Radu Vartolomei
04 Mar 2018, 12:17 PM
Chapters 3 › Journal Assignment for Chapter 3: What does 'integration' mean to you? View instructions Hide instructions

What does 'integration' mean to you?

What does 'integration' mean to you?
Sophia Burton

Tell us: What does 'integration' mean to you?

In this chapter, we've provided you with a fundamental understanding of the various facets of integration and how the debate and approaches vary in Europe and Canada. While it's important to understand how governments manage (or don't manage) this process, integration is something that doesn't start and stop with policy. That's why we have included views from those working in the field, either supporting or circumventing integration policy, as well as voices from the public to get a taste for how people actually understand this term and what ideal they wish for in their societies.

Now, the 'Us' & 'Them' course community wants to hear from you:

Here are some guiding questions to draw from:

  • What do you think of Prof. Dr. Naika Foroutan's four fields of integration (structural, social, cultural, identificative), and which do you feel are emphasized most in your society?
  • Would you prefer to see integration as a top-down, bottom-up, or another directional process?
  • What ways do your societies and governments support or not support integration and multiculturalism (e.g. through resources like integration courses or symbolically through representation)?
  • Who in your societies needs integrating, from your point of view? Does integration stop with refugees and immigrants?
  • How do you think we can best measure integration? What counts most (e.g. numbers, personal encounters, building networks)?
  • Where do you think Europe is headed when it comes to integration? Do you think Europe can learn something from the Canadian example?

Now what?
Click 'Start in Journal', and fill out the entry. How you do this is up to you: You can use just words, or add pictures or links to articles or videos to highlight your point!

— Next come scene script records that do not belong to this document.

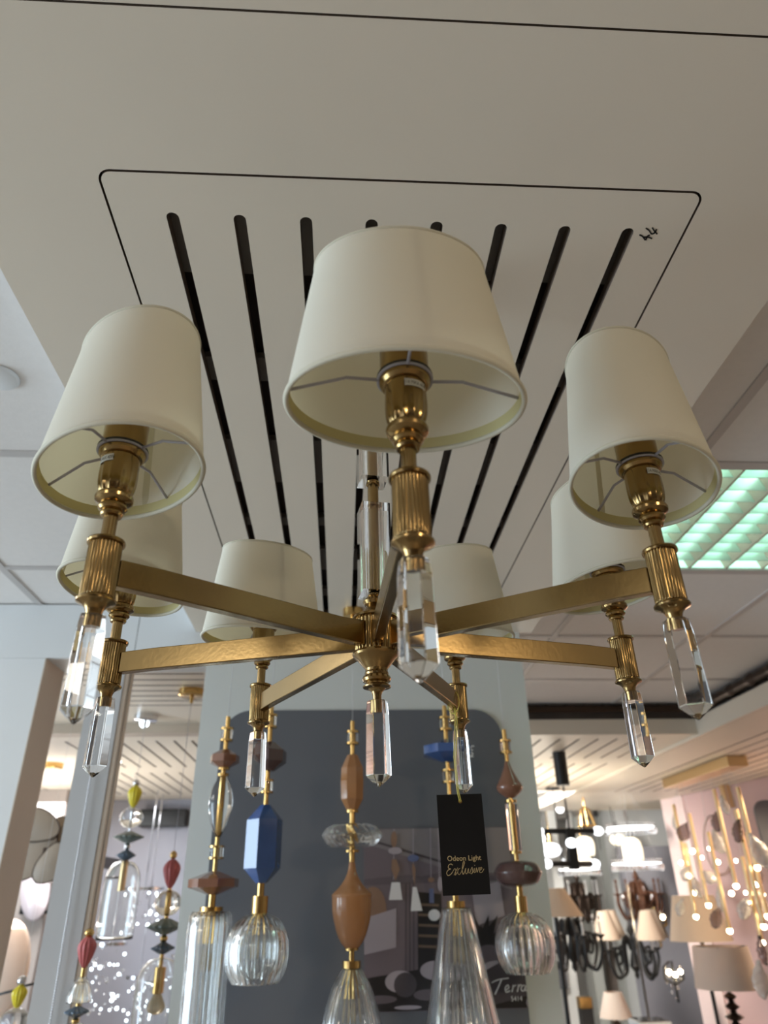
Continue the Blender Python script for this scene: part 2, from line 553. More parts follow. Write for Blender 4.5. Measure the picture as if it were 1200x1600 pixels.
# left beam, first column with beige return, slim second post
b = bmesh.new(); box(b, -5.0, WX0 - .0005, YW, YW + .16, 2.366, ZG - .005); struct(bm_obj('trim_4', b, 'white'))
C1X = -.945
b = bmesh.new(); box(b, -1.6, C1X - .004, YW + .002, YW + .15, 0, 2.3655); struct(bm_obj('trim_5', b, 'white'))
b = bmesh.new(); box(b, C1X - .0035, C1X, YW, YW + .16, 0, 2.3655); struct(bm_obj('trim_6', b, 'beige'))
P2A, P2B = -.800, -.702
b = bmesh.new(); box(b, P2A, P2B, YW + .002, YW + .06, 0, 2.3655); struct(bm_obj('trim_7', b, 'post'))
b = bmesh.new(); box(b, P2B + .0005, P2B + .012, YW + .004, YW + .06, 0, 2.3655); struct(bm_obj('trim_8', b, 'beige'))
# beaded chain hanging down the slim post
b = bmesh.new()
z = at(150, 1165, YW - .01).z
x0c = at(146, 1200, YW - .01).x
i = 0
while z > .9:
    ball(b, (x0c + .006 * math.sin(z * 2), YW - .006, z), .0027, 6, 4)
    z -= .0056
t = bm_obj('bead_chain', b, 'chrome', smooth=True)
tag(t, 'thin white bead chain hanging down the slim white post', 'bead chain')

# --- other booths: boards with slots, fascias
def slot_board(x0, x1, y0, y1, z, groups):
    holes = []
    for (xs, a, bb, w, al) in groups: holes += slot_holes(xs, a, bb, w, al)
    struct(cut_sheet('ceiling_board', [(x0, y0), (x1, y0), (x1, y1), (x0, y1)], holes, z, z + TH, 'board', None, 'board_dark'))
    bb_ = bmesh.new(); box(bb_, x0 + .01, x1 - .01, y0 + .01, y1 - .01, z + .06, z + .065); struct(bm_obj('trim_9', bb_, 'void'))
def fascia(n, x0, x1, y0, y1, z0, z1, m='white'):
    bb_ = bmesh.new(); box(bb_, x0, x1, y0, y1, z0, z1); struct(bm_obj('trim_%d' % n, bb_, m))
# left bay: slots across, then a beam, then slots running away
slot_board(-2.4, -.30, 1.605, 2.52, 2.40, [([1.66 + .075 * k for k in range(8)], -1.05, -.52, .012, 'x'), ([1.66 + .075 * k for k in range(8)], -1.9, -1.25, .012, 'x')])
fascia(10, -2.4, -.30, 2.521, 2.60, 2.36, ZG - .005, 'beige')
slot_board(-3.6, .2, 2.605, 5.0, 2.38, [([-2.3 + .085 * k for k in range(8)], 2.80, 3.55, .012, 'y'), ([-1.35 + .085 * k for k in range(8)], 2.80, 3.55, .012, 'y'), ([-2.6 + .085 * k for k in range(8)], 3.75, 4.7, .012, 'y'), ([-1.6 + .085 * k for k in range(8)], 3.75, 4.7, .012, 'y')])
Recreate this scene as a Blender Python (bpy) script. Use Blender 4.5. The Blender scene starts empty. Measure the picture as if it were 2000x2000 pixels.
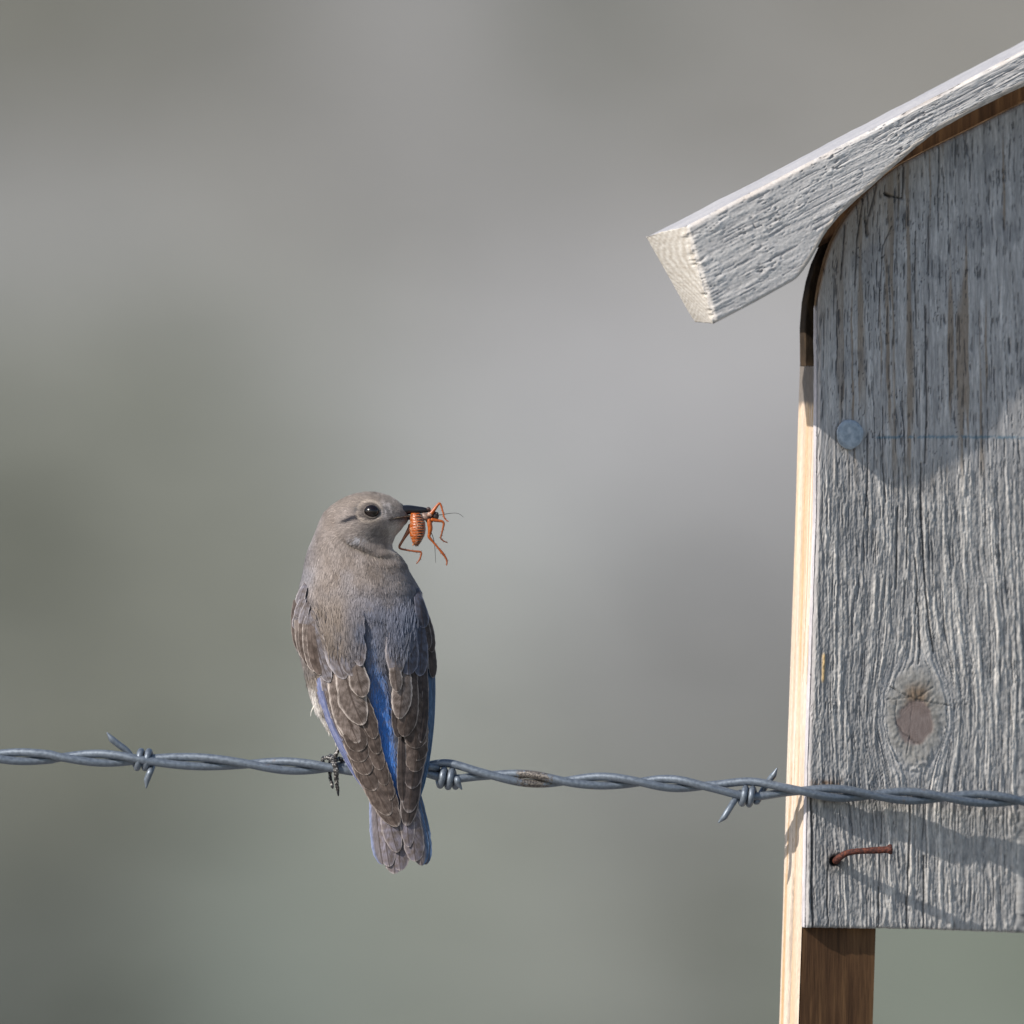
import bpy, bmesh, math, random
import numpy as np
from mathutils import Vector

random.seed(7)
RS = np.random.RandomState(11)
scene = bpy.context.scene
COL = scene.collection

# ------------------------------------------------------------------ camera, light, exposure
S = 0.000225          # metres per unit: the near things are laid out in a plane of 2000 x 2000 units
ZC = 1.31             # camera height
DIST = 6.0            # camera to the wire
cam_data = bpy.data.cameras.new("camera")
cam = bpy.data.objects.new("camera", cam_data)
COL.objects.link(cam)
cam.location = (0, -DIST, ZC)
cam.rotation_euler = (math.radians(90), 0, 0)
cam_data.sensor_width = 36
cam_data.lens = 36 * DIST / (2000 * S)
cam_data.clip_start = 0.1
cam_data.clip_end = 5000
cam_data.dof.use_dof = True
cam_data.dof.focus_distance = DIST - 0.006
cam_data.dof.aperture_fstop = cam_data.lens / 92.0
scene.camera = cam

SUN = Vector((-1.1, -0.9, 1.0)).normalized()
world = bpy.data.worlds.new("World")
scene.world = world
world.use_nodes = True
wn = world.node_tree
bg = wn.nodes["Background"]
sky = wn.nodes.new("ShaderNodeTexSky")
sky.sky_type = 'NISHITA'
sky.sun_disc = False
sky.sun_elevation = math.asin(SUN.z)
sky.sun_rotation = math.atan2(SUN.x, SUN.y)
bg.inputs['Strength'].default_value = 0.128
wn.links.new(sky.outputs[0], bg.inputs['Color'])
sl = bpy.data.lights.new("sun", 'SUN')
sl.energy = 4.5
sl.angle = math.radians(0.53)
sl.color = (1.0, 0.94, 0.86)
so = bpy.data.objects.new("sun", sl)
so.rotation_euler = SUN.to_track_quat('Z', 'Y').to_euler()
so.location = (-3, -3, 6)
COL.objects.link(so)
vs = scene.view_settings
vs.view_transform = 'Standard'
vs.look = 'None'
vs.exposure = 0.0
vs.gamma = 1.0
vs.use_curve_mapping = False
scene.cycles.use_denoising = True
scene.cycles.max_bounces = 6

# ------------------------------------------------------------------ helpers
def srgb(r, g, b):
    f = lambda c: ((c / 255 + 0.055) / 1.055) ** 2.4 if c > 10 else c / 255 / 12.92
    return (f(r), f(g), f(b))

_tabs = {}
def vn(x, y, seed=0):
    """smooth value noise, 0..1"""
    if seed not in _tabs:
        _tabs[seed] = np.random.RandomState(seed + 100).rand(256, 256)
    t = _tabs[seed]
    x = np.asarray(x, float); y = np.asarray(y, float)
    xi = np.floor(x); yi = np.floor(y)
    fx = x - xi; fy = y - yi
    fx = fx * fx * (3 - 2 * fx); fy = fy * fy * (3 - 2 * fy)
    xi = xi.astype(int) & 255; yi = yi.astype(int) & 255
    x1 = (xi + 1) & 255; y1 = (yi + 1) & 255
    return (t[yi, xi] * (1 - fx) + t[yi, x1] * fx) * (1 - fy) + (t[y1, xi] * (1 - fx) + t[y1, x1] * fx) * fy

def fbm(x, y, seed=0, o=4):
    a = 0; w = 0.5; s = 0
    for i in range(o):
        a = a + w * vn(np.asarray(x) * 2 ** i, np.asarray(y) * 2 ** i, seed + i); s += w; w *= 0.5
    return a / s

def sstep(a, b, x):
    t = np.clip((x - a) / (b - a), 0, 1)
    return t * t * (3 - 2 * t)

def mix(a, b, t):
    t = np.asarray(t)[..., None]
    return np.asarray(a) * (1 - t) + np.asarray(b) * t

def W(px, py, d=0.0):
    return np.stack(np.broadcast_arrays((np.asarray(px, float) - 1000) * S, np.asarray(d, float) * S,
                                        ZC + (1000 - np.asarray(py, float)) * S), -1)

def empty(name, loc, label=None, cat=None, group=None):
    o = bpy.data.objects.new(name, None)
    o.location = loc
    o.empty_display_size = 0.02
    COL.objects.link(o)
    if label: o['label'] = label
    if cat: o['category'] = cat
    if group: o['group'] = group
    return o

def origin_of(o):
    v = Vector((0, 0, 0))
    while o is not None:
        v += o.location; o = o.parent
    return np.array(v)

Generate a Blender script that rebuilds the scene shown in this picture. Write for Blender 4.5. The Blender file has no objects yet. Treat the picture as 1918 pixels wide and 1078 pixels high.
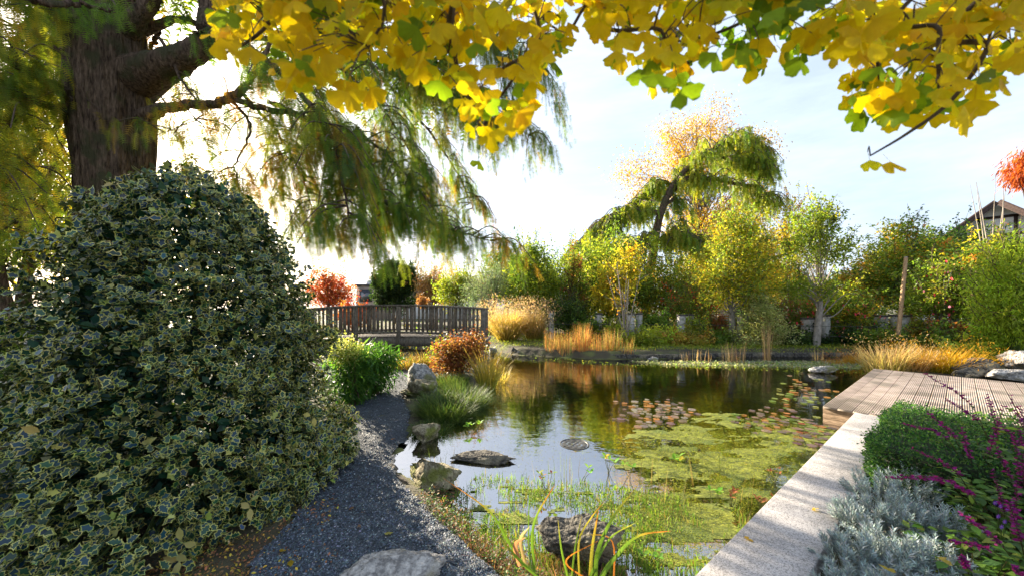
import bpy, bmesh, math, random
import numpy as np
from mathutils import Vector, Matrix, noise

# ------------------------------------------------------------------ camera, sky, sun, exposure
H0, F, CX, HY = 1.55, 660.0, 959.0, 572.0
scn = bpy.context.scene
cam_d = bpy.data.cameras.new('camera'); cam = bpy.data.objects.new('camera', cam_d)
scn.collection.objects.link(cam); scn.camera = cam
cam.location = (0, 0, H0); cam.rotation_euler = (math.radians(90), 0, 0)
cam_d.sensor_width = 36; cam_d.lens = F / 1918 * 36; cam_d.shift_y = (HY - 539) / 1918
cam_d.clip_start = 0.05; cam_d.clip_end = 2000
cam_d.dof.use_dof = True; cam_d.dof.focus_distance = 5; cam_d.dof.aperture_fstop = 2.6
SUN = Vector((-1.03, 1.0, 0.545)).normalized()
EL = math.asin(SUN.z); AZ = math.atan2(SUN.x, SUN.y)
w = bpy.data.worlds.new('World'); scn.world = w; w.use_nodes = True
nt = w.node_tree; nt.nodes.clear()
out = nt.nodes.new('ShaderNodeOutputWorld'); bg = nt.nodes.new('ShaderNodeBackground')
sky = nt.nodes.new('ShaderNodeTexSky'); sky.sky_type = 'NISHITA'; sky.sun_disc = False
sky.sun_elevation = EL; sky.sun_rotation = AZ; sky.air_density = 1.0; sky.dust_density = 3.5; sky.ozone_density = 1.6
tc = nt.nodes.new('ShaderNodeTexCoord'); mp = nt.nodes.new('ShaderNodeMapping'); mp.inputs['Scale'].default_value = (1.2, 2.6, 7)
mp.inputs['Rotation'].default_value = (0.2, 0.1, 0.5)
nz = nt.nodes.new('ShaderNodeTexNoise'); nz.inputs['Scale'].default_value = 1.6; nz.inputs['Detail'].default_value = 8; nz.inputs['Roughness'].default_value = 0.62
rp = nt.nodes.new('ShaderNodeValToRGB'); rp.color_ramp.elements[0].position = 0.35; rp.color_ramp.elements[1].position = 0.8
rp.color_ramp.elements[0].color = (0.42, 0.42, 0.42, 1); rp.color_ramp.elements[1].color = (0.82, 0.82, 0.82, 1)
mx = nt.nodes.new('ShaderNodeMixRGB'); mx.inputs['Color2'].default_value = (5.1, 5.8, 7.0, 1)
nt.links.new(tc.outputs['Generated'], mp.inputs['Vector']); nt.links.new(mp.outputs['Vector'], nz.inputs['Vector'])
nt.links.new(nz.outputs['Fac'], rp.inputs['Fac']); nt.links.new(rp.outputs['Color'], mx.inputs['Fac'])
nt.links.new(sky.outputs['Color'], mx.inputs['Color1']); nt.links.new(mx.outputs['Color'], bg.inputs['Color'])
bg.inputs['Strength'].default_value = 0.053
nt.links.new(bg.outputs['Background'], out.inputs['Surface'])
sun_d = bpy.data.lights.new('sun', 'SUN'); sun_d.energy = 5.0; sun_d.angle = math.radians(0.5); sun_d.color = (1.0, 0.86, 0.66)
sun = bpy.data.objects.new('sun', sun_d); scn.collection.objects.link(sun); sun.location = (-20, 20, 12)
sun.rotation_euler = SUN.to_track_quat('Z', 'Y').to_euler()
scn.view_settings.view_transform = 'Standard'; scn.view_settings.look = 'None'
scn.view_settings.gamma = 1; scn.view_settings.use_curve_mapping = False
scn.view_settings.exposure = 2.3
scn.render.engine = 'CYCLES'
scn.cycles.transparent_max_bounces = 16; scn.cycles.max_bounces = 8

# ------------------------------------------------------------------ helpers
rng = np.random.default_rng(11); random.seed(11)
COL = scn.collection
def at(px, py, Y): return np.array([(px - CX) / F * Y, Y, H0 - (py - HY) / F * Y])
def gp(px, py, z=0.0):
    Y = F * (H0 - z) / (py - HY)
    return np.array([(px - CX) / F * Y, Y, z])
U = lambda a, b, n=None: rng.uniform(a, b, n)
def nrm(v): return v / np.maximum(np.linalg.norm(v, axis=-1, keepdims=True), 1e-9)
def frame(d, up):
    y = nrm(d); x = nrm(np.cross(y, up)); z = np.cross(x, y)
    return np.stack([x, y, z], axis=-1)
def randdir(n): return nrm(rng.normal(size=(n, 3)))
def pal(cols, n, jit=0.18, w=None):
    c = np.array(cols, float)
    i = rng.choice(len(c), n, p=(None if w is None else np.array(w, float) / sum(w)))
    return np.clip(c[i] * (1 + rng.normal(0, jit, (n, 1))) * (1 + rng.normal(0, jit * .4, (n, 3))), 0.003, 0.9)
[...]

Is this journal assignment required?
No! Nothing in our course is 'required', and there are no grades, but we encourage you to reflect on these topics and share if you feel comfortable, so that others in the course can benefit from your experiences.

diaphanous

0

Integration is such a complex word. Is the fitting in of an individual in a a culture that one is not born in to. It has something unphisical to it and as such hard to quantify. I liked the doctor's measurable parameters because they give shape to the blob that is generally passed as integration thinking.
Romanian integration process is something i do not have direct experience with and society over here is slow to adopt new ways of looking at the world. The closest i experienced is the incredibly successful assimilation process from communist times or the imperfect system in my ex adoptive country. I think a system that is bottom up is better in the long run because individuals have a less stressful time becoming part of society then the top down path. I mean, in a place that traditionally mistrusted commands , like romanian society, orders will frustrate the natives that will feel they get the short straw because of the fact that immigrants will need supporting at the beginning and make the newcomers feel like they have to jump thru the hoops to be ingraced in to society (performance anxiety is not nice)
Our society is still to uncertain, still unsettled after the changes in the last thirty years, the change from national-communism under Ceausescu and post-modernity is not an easy one . As such it has a program of anti-immigrationism that simultaneously fails to un integrate because of the value and cultural similarities between romanian society and near eastern/levantine society (we are so similar it is scary some times)
I think my society's greatest challenge is the integration of the gypsy minority living among us. We have a history of hate and fascination with our former slaves and there a change is due for a long time.
In my mind the best measurement of integration is exogamy. How many couples are formed outside one own's group . That is the part where the facade can come off. Can you love a person from another culture? Can you have a home with that person and not let it fall apart because of culture?
I am a pessimist! I think Europe is heading on a downward path because of it's failure to provide good employment to it's working class population. i am of east european proletariat stock and have seen the death of the heavy industry first hand. The good jobs that provided the middle educated people with a decent life are gone and so they build resentment and hate in the working class. When immigrants are given a chance the government is perceived as giving handouts to people while holding back on lending that saving hand that could drag the workers out of the slowly sinking world. I think that until the economic part is solved the Canadian example is out of question.